英仏海峡を夏に越えて来る密航者は、象徴的にとらえられがちですが、数としてはごく一部に過ぎません。EU離脱派が騒いだために大きな問題のように見えたのです。実際の非合法移民の大部分は、観光客や短期滞在のビジネスマンとして合法的に英国に入国してそのまま姿を消したり、留学で渡英してオーバーステイしたりする人々です。

このような非正規の滞在者が労働を支えている英国の経済状況は、欧州各国の状況よりも、ラテン系や中国系の非正規労働者が経済を支える米国に似ているといえるかもしれません。

密航者が後を絶たない英仏海峡=2020年1月20日、国末憲人撮影

――経済の構造自体を変えるのは、容易ではなさそうですね。

グローバルな資本主義経済下では、資本、商品、サービス、人という四つの移動が自由になります。このうち、資本、商品、サービスの移動を確保して人の移動だけ制御するのは、どだい無理な話。他の三つのものが動くと、人も一緒に動き、一緒に国境を越えるからです。

――ジョンソン政権はまた、能力や学歴を点数化した入国制度を導入し、高スキルの人を優先して入れる一方で単純労働者を排除しようとしています。

だけど、英国に必要なのは能力の高い高給取りの働き手でなく、低賃金の労働者ですよね。なのにそんな政策を導入するのは、「空想に基づいた政治」に他なりません。人々の耳には心地よく響くかもしれませんが、英国社会の現実に合致しない発想です。

英リーズ大学教授エイドリアン・ファヴェルさん=2019年1月18日、東京・恵比寿、国末憲人撮影

――では、すでに英国に暮らしている移民やその子孫と英社会との関係は、どう考えたらいいでしょうか。英国は長年、移民の出身国の文化を尊重する「多文化主義」を掲げてきましたが、近年はむしろ、移民の英社会への「統合」を重視するようになったと聞きます。

「多文化主義」は、英国が公式見解として掲げてた用語ですが、方針としてはすでに終了しています。「多文化主義」で知られていたオランダやスウェーデンといった国々も、その政策を転換しつつあります。では、政策が変わったから「多文化社会」も終わりを迎えたかというと、そんなことはない。英国社会は依然として多文化な社会です。近年は「多文化社会」(multicultural societies)という言葉よりも「多様性」(diversity)という言葉を多く使うようになりましたが。

ただ、欧州各国で「統合」や「市民性」といった概念が重視されるようになってきたのは確かです。

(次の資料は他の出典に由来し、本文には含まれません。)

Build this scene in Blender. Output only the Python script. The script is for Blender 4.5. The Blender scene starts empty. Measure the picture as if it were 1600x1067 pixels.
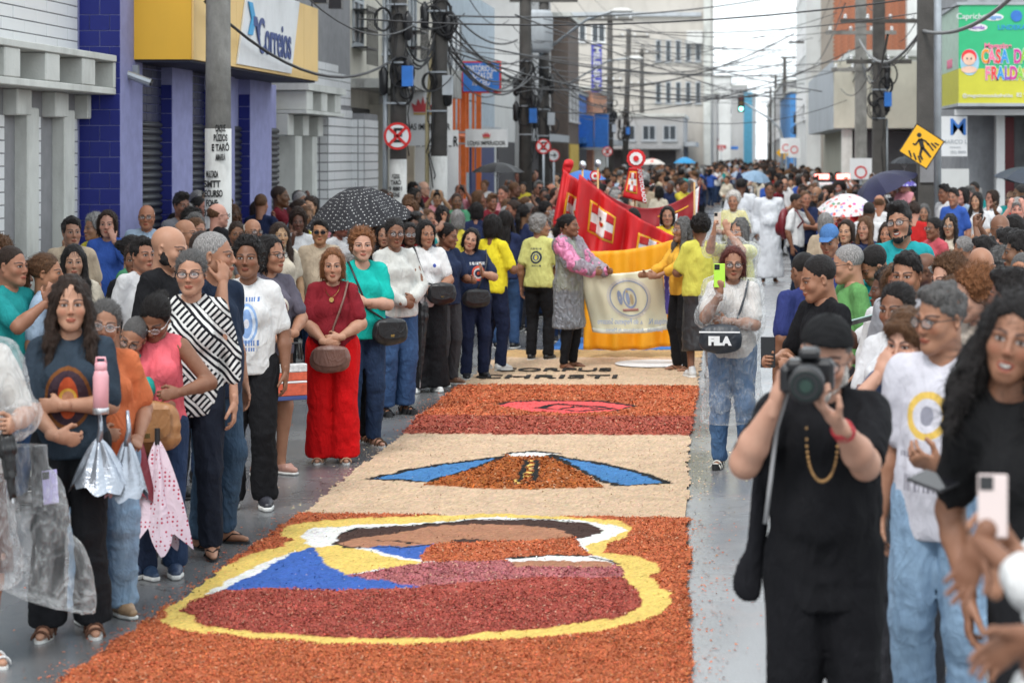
HAZE = False
import bpy, math, random
import numpy as np
from mathutils import Vector, Matrix, Euler
random.seed(7); RNG = np.random.default_rng(7)
R = math.radians
SC = bpy.context.scene
COL = SC.collection
# ---------------------------------------------------------------- camera, sky, sun, exposure
HC = 2.35; F = 3300.0; VX, VY = 1140.0, 240.0
cam_d = bpy.data.cameras.new("camera"); cam = bpy.data.objects.new("camera", cam_d); COL.objects.link(cam)
cam.location = (0, 0, HC); cam.rotation_euler = (R(90), 0, 0)
cam_d.sensor_width = 36; cam_d.lens = F / 1600 * 36
cam_d.shift_x = -(VX - 800) / 1600; cam_d.shift_y = -(533.5 - VY) / 1600
cam_d.clip_start = 0.3; cam_d.clip_end = 3000
cam_d.dof.use_dof = True; cam_d.dof.focus_distance = 15.6; cam_d.dof.aperture_fstop = 3.2
SC.camera = cam
world = bpy.data.worlds.new("World"); SC.world = world; world.use_nodes = True
wn = world.node_tree; wn.nodes.clear()
w_out = wn.nodes.new("ShaderNodeOutputWorld"); w_bg = wn.nodes.new("ShaderNodeBackground")
w_sky = wn.nodes.new("ShaderNodeTexSky"); w_sky.sky_type = 'NISHITA'; w_sky.sun_disc = False
w_sky.sun_elevation = R(55); w_sky.sun_rotation = R(200); w_sky.dust_density = 3.0; w_sky.air_density = 1.5
# an overcast sheet of cloud lies over the blue: bright, faintly mottled
w_tc = wn.nodes.new("ShaderNodeTexCoord"); w_no = wn.nodes.new("ShaderNodeTexNoise")
w_no.inputs['Scale'].default_value = 2.2; w_no.inputs['Detail'].default_value = 4
w_cr = wn.nodes.new("ShaderNodeValToRGB")
w_cr.color_ramp.elements[0].color = (7.2, 8.0, 8.5, 1); w_cr.color_ramp.elements[1].color = (9.3, 9.7, 9.9, 1)
w_cr.color_ramp.elements[0].position = .3; w_cr.color_ramp.elements[1].position = .7
w_mx = wn.nodes.new("ShaderNodeMixRGB"); w_mx.inputs[0].default_value = 0.93
wn.links.new(w_tc.outputs['Generated'], w_no.inputs['Vector']); wn.links.new(w_no.outputs['Fac'], w_cr.inputs[0])
wn.links.new(w_sky.outputs[0], w_mx.inputs[1]); wn.links.new(w_cr.outputs[0], w_mx.inputs[2])
wn.links.new(w_mx.outputs[0], w_bg.inputs['Color']); w_bg.inputs['Strength'].default_value = 0.125
wn.links.new(w_bg.outputs[0], w_out.inputs['Surface'])
sun_d = bpy.data.lights.new("sun", 'SUN'); sun_d.energy = 1.3; sun_d.angle = R(16); sun_d.color = (1, .97, .93)
sun = bpy.data.objects.new("sun", sun_d); COL.objects.link(sun)
sun.rotation_euler = (R(35), 0, R(-20))
SC.view_settings.view_transform = 'Standard'; SC.view_settings.look = 'None'
SC.view_settings.exposure = 0.72; SC.view_settings.gamma = 1.0; SC.view_settings.use_curve_mapping = False
SC.render.engine = 'CYCLES'
cy = SC.cycles; cy.use_denoising = True; cy.max_bounces = 6; cy.transparent_max_bounces = 14
cy.diffuse_bounces = 3; cy.glossy_bounces = 2; cy.caustics_reflective = False; cy.caustics_refractive = False
try: cy.denoiser = 'OPENIMAGEDENOISE'; cy.denoising_prefilter = 'ACCURATE'
except Exception: pass

# ---------------------------------------------------------------- placing helpers
def gnd(px, py, z=0.0):
    """point of the ground (height z) seen at a photograph pixel"""
    s = (py - VY) / (HC - z)
    return Vector(((px - VX) / s, F / s, z))
def at(px, py, Y):
    s = F / Y
    return Vector(((px - VX) / s, Y, HC - (py - VY) / s))
def yof(px, X):
    return F * X / (px - VX)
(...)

「移民は、移住した国の良き市民となるべきだ」「その国のルールに従うべきだ」というフランス型の発想が定着してきました。

――社会の一体性を保つうえで、ある程度の「統合」は不可欠だ、との認識ですね。

一方で、移民は出身国とつながりを持ち続けるのも現実です。例えば、パキスタン系英国人はパキスタンに家族や親戚を持ち、文化のつながりを維持し、時には収入上のつながりがあったり、政治的な関係を持っていたりします。「統合」ばかり強調すると、そのような結びつきを制限することになりかねません。「あなたは英国に来ることのできた数少ないラッキーなパキスタン人なのだから、本国との関係を断ってください」と。それは、何だか古くさい植民地時代の関係のように思えます。

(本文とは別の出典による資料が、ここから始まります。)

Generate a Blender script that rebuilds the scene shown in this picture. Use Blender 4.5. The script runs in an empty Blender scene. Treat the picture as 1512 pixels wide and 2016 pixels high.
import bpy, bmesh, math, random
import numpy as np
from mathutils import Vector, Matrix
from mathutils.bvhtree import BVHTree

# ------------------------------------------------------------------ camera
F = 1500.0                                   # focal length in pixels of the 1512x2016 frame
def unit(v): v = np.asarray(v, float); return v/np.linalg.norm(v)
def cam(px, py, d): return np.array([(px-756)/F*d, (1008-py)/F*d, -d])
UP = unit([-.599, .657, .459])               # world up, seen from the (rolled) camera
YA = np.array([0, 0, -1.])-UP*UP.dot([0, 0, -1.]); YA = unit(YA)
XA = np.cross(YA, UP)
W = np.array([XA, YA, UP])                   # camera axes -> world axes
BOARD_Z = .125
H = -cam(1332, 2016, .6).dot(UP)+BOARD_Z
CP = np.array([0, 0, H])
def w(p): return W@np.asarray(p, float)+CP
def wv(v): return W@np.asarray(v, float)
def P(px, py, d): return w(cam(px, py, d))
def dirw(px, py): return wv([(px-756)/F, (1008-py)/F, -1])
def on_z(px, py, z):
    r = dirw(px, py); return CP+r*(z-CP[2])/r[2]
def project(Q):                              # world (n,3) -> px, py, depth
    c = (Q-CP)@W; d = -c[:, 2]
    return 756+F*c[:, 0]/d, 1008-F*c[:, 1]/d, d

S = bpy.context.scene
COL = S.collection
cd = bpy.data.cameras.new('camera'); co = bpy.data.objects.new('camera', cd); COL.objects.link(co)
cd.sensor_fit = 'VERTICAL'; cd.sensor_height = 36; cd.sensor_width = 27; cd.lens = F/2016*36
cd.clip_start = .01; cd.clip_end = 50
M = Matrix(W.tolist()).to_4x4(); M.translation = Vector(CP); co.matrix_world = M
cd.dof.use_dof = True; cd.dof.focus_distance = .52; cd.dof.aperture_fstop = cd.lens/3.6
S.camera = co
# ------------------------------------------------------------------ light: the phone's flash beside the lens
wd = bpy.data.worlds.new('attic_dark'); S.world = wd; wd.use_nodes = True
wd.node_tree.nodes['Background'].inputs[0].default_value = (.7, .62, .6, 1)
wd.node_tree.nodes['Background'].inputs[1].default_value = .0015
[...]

1990年来から2000年代にかけて、国境はどんどん開放的になり、国の枠組みを越えた生活を人々が享受できる世界になると、思われていました。それに伴い、移民に対する圧力も減る方向に向かっていたのです。しかし、今起きているのは、その揺り戻しです。将来は見通せませんが、一部のエリートだけが移動の自由を享受し、他の人々はその恩恵に浴せないという、極めて不平等な社会が到来するのではと、懸念しています。